Lebih lanjut dikatakan, areal ini masuk dalam 17 desa, antara lain di Desa Barunalo, Nalogedang, Telun, Danau, Seling, Kandang, Kotorayo, Kapuk, Medanbaru, Pulauaro, Muaroseketuk, Muarojernih, Rantaunagarau, Muarolangeh, Tanjungputus, Tanjungberingin, Pulauterbakar, Muarakibul (dalam Kabupaten Merangin). Sedangkan pada Kabupaten Sarolangun mencakup Desa Pancakarya, Lubukbedorong, Meribung, Ranggo, Kampungtujuh dan Desa Pemuncak.

Warga di 17 desa tersebut dalam wilayah Kabupaten Merangin terdapat 6.070 kepala keluarga, sebagian besar atau sebanyak 5.550 keluarga sebagai petani karet.

Rudiansyah, Koordinator Poros Masyarakat Kehutanan Merangin (PMKM), yang merupakan gabungan dari KKI warsi, Walhi, Lembaga Tiga Beradik dan Pundi Sumatera, menyatakan pihaknya telah mendesak pemerintah tidak memberikan IUPHHK-HTI kepada PT Hijau Artha Nusa dan mendukung penolakan warga di 17 desa dalam empat Kecamatan di Kabupaten Merangin.

“Kita melihat, apa yang telah menjadi kebijakan dikeluarkan pemerintah daerah Provinsi Jambi dalam memberi izin terhadap perusahaan besar perkebunan terutama bagi hutan tanaman industri, sudah tidak mempertimbangkan dampak lingkungan saja, tapi juga mengabaikan hak-hak masyarakatnya,” ujarnya.

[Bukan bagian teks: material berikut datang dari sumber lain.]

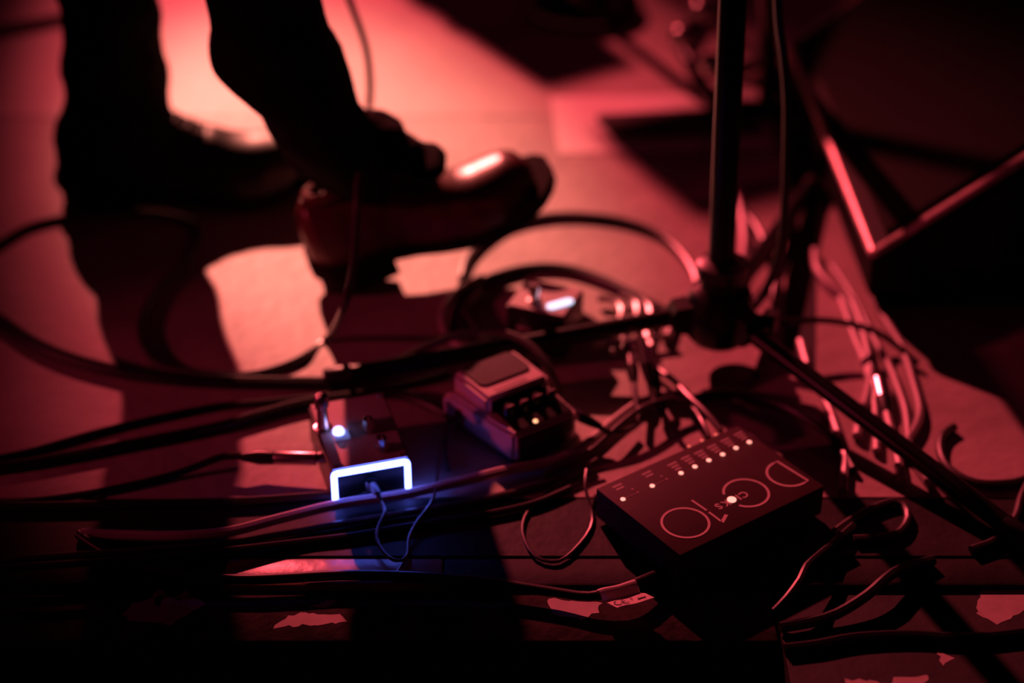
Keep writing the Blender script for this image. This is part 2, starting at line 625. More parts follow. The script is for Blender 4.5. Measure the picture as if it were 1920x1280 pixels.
def make_shoe(parent, mtx, L, upper_m, sole_m, name='shoe', lacecol=None, label=None, hscale=1.0, toe=1.0, ext=0.012, sth=0.011, bow=True):
    #        t     halfw  zbot   height   side-lean
    wt = [(0.0, .012), (0.02, .024), (0.06, .032), (.15, .036), (.4, .034), (.55, .042), (.7, .050), (.82, .049), (.92, .038), (.97, .026), (1.0, .010)]
    zt = [(0.0, .026), (.28, .022), (.5, .008), (.62, .004), (.75, .005), (.9, .013), (1.0, .021)]
    ht = [(0.0, .035), (.02, .058), (.06, .072), (.15, .072), (.3, .080), (.42, .080), (.55, .066), (.68, .052), (.8, .047), (.9, .042), (.96, .033), (1.0, .014)]
    N = 44
    rings = []
    for i in range(N + 1):
        t = (1 - math.cos(PI * i / N)) / 2
        wv = lerp_tab(wt, t)[0]
        zb = lerp_tab(zt, t)[0] + 0.010
        h = lerp_tab(ht, t)[0] * hscale * (toe if t > .6 else 1)
        ring = []
        for k in range(24):
            a = 2 * PI * k / 24
            c, s_ = math.cos(a), math.sin(a)
            ex = 0.72
            y = wv * math.copysign(abs(c) ** ex, c)
            if s_ >= 0:
                y *= 1 - 0.30 * s_ ** 2 * (1 if t < .5 else 0.6)
                z = zb + h * s_ ** 0.8
                wr = 0.0022 * math.sin(t * 70) * max(0, 1 - abs(t - .55) / .14) * s_
                z += wr
            else:
                z = zb + 0.003 * s_
            ring.append(Vector((t * L, y, z)))
        rings.append(ring)
    bm = bmesh.new()
    a_loft(bm, rings)
    sh = mk(name, bm, upper_m, parent)
    sh.matrix_local = mtx
    if label:
        sh['label'] = label
    # sole with welt
    bm = bmesh.new()
    rings = []
    for i in range(N + 1):
        t = (1 - math.cos(PI * i / N)) / 2
        x = -0.004 + t * (L + 0.004 + ext)
        wv = lerp_tab(wt, t)[0] + 0.005
        zb = lerp_tab(zt, t)[0]
        rings.append([Vector((x, -wv, zb)), Vector((x, wv, zb)), Vector((x, wv, zb + sth)), Vector((x, -wv, zb + sth))])
    a_loft(bm, rings)
    mk('sole', bm, sole_m, sh)
    # heel block
    bm = bmesh.new()
    poly = []
    for i in range(15):
        a = PI / 2 + PI * i / 14
        poly.append((0.036 + 0.036 * math.cos(a), 0.034 * math.sin(a)))
    poly += [(0.078, -0.033), (0.078, 0.033)]
    a_prism(bm, poly, 0.0, 0.027)
    mk('heel', bm, sole_m, sh)
    # collar, tongue, laces
    bm = bmesh.new()
    pts = []
    for k in range(25):
        a = 2 * PI * k / 24
        pts.append(Vector((L * .24 + L * .155 * math.cos(a), 0.019 * math.sin(a), 0.1 * hscale + 0.010)))
    a_tube(bm, pts, 0.0055, 8)
    mk('collar', bm, upper_m, sh)
    lm = lacecol or M_lace
    bm = bmesh.new()
    rr = []
    for t in (.40, .48, .56, .62):
        h = lerp_tab(ht, t)[0] * hscale + lerp_tab(zt, t)[0] + 0.010
        rr.append([Vector((t * L, yy, h + zz)) for yy, zz in ((-.016, -.004), (.016, -.004), (.014, .004), (-.014, .004))])
    a_loft(bm, rr)
    mk('tongue', bm, upper_m, sh)
    for t in (.43, .48, .53, .58):
        h = lerp_tab(ht, t)[0] * hscale + lerp_tab(zt, t)[0] + 0.012
        bm = bmesh.new()
        a_tube(bm, [Vector((t * L - .003, -.024, h - .010)), Vector((t * L, -.012, h + .002)), Vector((t * L + .002, .012, h + .002)), Vector((t * L + .004, .024, h - .010))], 0.0022, 6)
        mk('lace', bm, lm, sh)
    if not bow:
        return sh
    bm = bmesh.new()
    h = lerp_tab(ht, .46)[0] * hscale + lerp_tab(zt, .46)[0] + 0.014
    for s_ in (-1, 1):
        a_tube(bm, smooth_path([Vector((.46 * L, 0, h)), Vector((.50 * L, .02 * s_, h + .003)), Vector((.56 * L, .03 * s_, h - .006)), Vector((.50 * L, .014 * s_, h - .002)), Vector((.46 * L, 0, h))]), 0.0022, 6)
    mk('lace_bow', bm, lm, sh)
    return sh


def make_person():
    lf = Vector((-0.435, 1.845, 0))
    root = empty('person', (-0.33, 1.75, 0), 'person in black trousers standing with one burgundy shoe lifted at the toe', 'person')
    O = Vector((-0.33, 1.75, 0))
    bm = bmesh.new()

    def leg(tab, n=60, seg=28, sd=0):
        rings = []
        z0, z1 = tab[0][0], tab[-1][0]
        for i in range(n + 1):
            z = z0 + (z1 - z0) * i / n
            x, y, rx, ry, tz = lerp_tab(tab, z)
            ring = []
            for k in range(seg):
                a = 2 * PI * k / seg
                wr = 0.0035 * math.sin(z * 95 + 2.0 * math.sin(a + sd) + sd) * math.exp(-max(0, z - 0.12) * 5)
                wr += 0.0075 * noise.noise(Vector((math.cos(a) * 1.2 + sd * 7, math.sin(a) * 1.2, z * 14)))
                wr += 0.0035 * noise.noise(Vector((math.cos(a) * 4 + sd * 7, math.sin(a) * 4, z * 75)))
                ring.append(Vector((x + (rx + wr) * math.cos(a), y + (ry + wr) * math.sin(a), z + tz * math.cos(a))) - O)
            rings.append(ring)
        a_loft(bm, rings)

    # z, x, y, rx, ry, tilt of the hem
    leg([(0.012, -0.430, 1.82, .066, .060, 0.0), (0.06, -0.430, 1.82, .068, .058, 0), (0.11, -0.430, 1.82, .059, .054, 0), (0.15, -0.424, 1.823, .053, .052, 0),
         (0.20, -0.421, 1.823, .052, .052, 0), (0.225, -0.420, 1.823, .051, .053, 0), (.265, -.434, 1.823, .051, .053, 0), (.325, -.464, 1.823, .052, .054, 0), (.48, -.496, 1.82, .064, .066, 0), (.75, -.435, 1.82, .085, .085, 0), (.93, -.38, 1.82, .10, .095, 0)], sd=0)
    leg([(0.118, -0.171, 1.640, .053, .048, -0.028), (0.15, -0.174, 1.618, .054, .048, -0.022), (0.18, -0.179, 1.605, .055, .049, -0.014), (.216, -.197, 1.600, .052, .051, -.004), (.2536, -.216, 1.598, .061, .054, 0),
         (.276, -.221, 1.596, .063, .055, 0), (.298, -.224, 1.594, .056, .055, 0), (.328, -.227, 1.590, .055, .056, 0),
         (.48, -.262, 1.565, .066, .066, 0), (.75, -.33, 1.63, .085, .085, 0), (.93, -.36, 1.69, .10, .095, 0)], sd=3)
    rings = []
    for z, rx, ry in ((.80, .10, .14), (.86, .115, .165), (.95, .11, .165), (1.02, .10, .15), (1.08, .10, .145)):
        rings.append([Vector((-.365 + rx * math.cos(2 * PI * k / 28), 1.755 + ry * math.sin(2 * PI * k / 28), z)) - O for k in range(28)])
    a_loft(bm, rings)
    # cloth bunched over the instep of the lifted shoe
    for (px, py, yy, rx, rz) in ((690, 262, 1.635, .040, .030), (740, 290, 1.63, .034, .020), (795, 305, 1.625, .024, .014)):
        c = Py(px, py, yy) - O
        rg = []
        for i in range(13):
            b = -PI / 2 + PI * (i + .5) / 13
            ring = []
            for k in range(20):
                a = 2 * PI * k / 20
                q = Vector((rx * math.cos(b) * math.cos(a), .036 * math.cos(b) * math.sin(a), rz * math.sin(b)))
                q += q.normalized() * (.006 * noise.noise((q + c) * 60) + .003 * noise.noise((q + c) * 160))
                ring.append(q + c)
            rg.append(ring)
        a_loft(bm, rg)
    tr = mk('trousers', bm, M_denim, root)
    md = tr.modifiers.new('remesh', 'REMESH')
    md.mode = 'VOXEL'
    md.voxel_size = 0.005
    md.use_smooth_shade = True
    # right shoe: heel down, toe lifted
    H = P(606, 538) - O
    m = Matrix.Translation((H.x, H.y, 0.0)) @ Matrix.Rotation(R(15), 4, 'Z') @ Matrix.Rotation(R(-17.5), 4, 'Y')
    make_shoe(root, m, 0.240, M_leather, M_sole, label='burgundy leather shoe with toe lifted', hscale=.93, ext=.020, sth=.0135)
    m = Matrix.Translation((-0.497 - O.x, 1.815 - O.y, 0)) @ Matrix.Rotation(R(4), 4, 'Z')
    make_shoe(root, m, 0.275, M_blackleather, M_sole, label='black shoe flat on the floor', hscale=0.95, toe=1.15, bow=False)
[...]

PMKM sendiri, lanjutnya, memberikan rekomendasi kawasan hutan itu harus dikelola masyarakat melalui skema pengelolaan hutan berbasis masyarakat. Pola ini untuk menghindari terjadinya konflik masyarakat dengan perusahaan, konflik manusia dengan satwa, dan menghindari resiko bencana ekologis serta menghindari adanya marjinalisasi orang rimba.

Selain itu, berdasarkan analisis kajian lingkungan hidup strategis RTRW Provinsi Jambi menyebutkan, kerusakan hutan Jambi juga disebabkan oleh maraknya illegal logging. Aktivitas ini terjadi secara luas, sistematis, dan seperti tidak terjangkau oleh hukum yang berlaku. Bahkan, Taman Nasional yang berada di Provinsi Jambi yaitu Taman Nasional Berbak (TNB), Taman Nasional Bukit Tiga puluh (TNBT) dan Taman Nasional Bukit Dua belas (TNBD) juga terus menjadi sasaran illegal logging dan berbagai tekanan lainnya. Taman Nasional Berbak misalnya, masih dengan motif yang sama aktivitas illegal logging dipicu oleh munculnya sawmill liar di sekitar TNB dan sawmill lain di luar Kabupaten Tanjung Jabung Timur. Jalur distribusi illegal logging di TNB disarat dari dalam hutan kemudian pada musim hujan ditarik melalui parit-parit dan kanal yang sudah tersedia.

Kayu-kayu yang sudah berada di dalam parit disusun dan diikat menjadi rakit untuk kemudian ditarik dengan pompong -perahu bermotor besar–sampai pinggiran laut Pelabuhan Pering. Dari sini kayu-kayu ilegal ditumpuk dan siap diangkut ke berbagai tujuan. TNBD juga tidak lepas dari sasaran aktivitas illegal logging.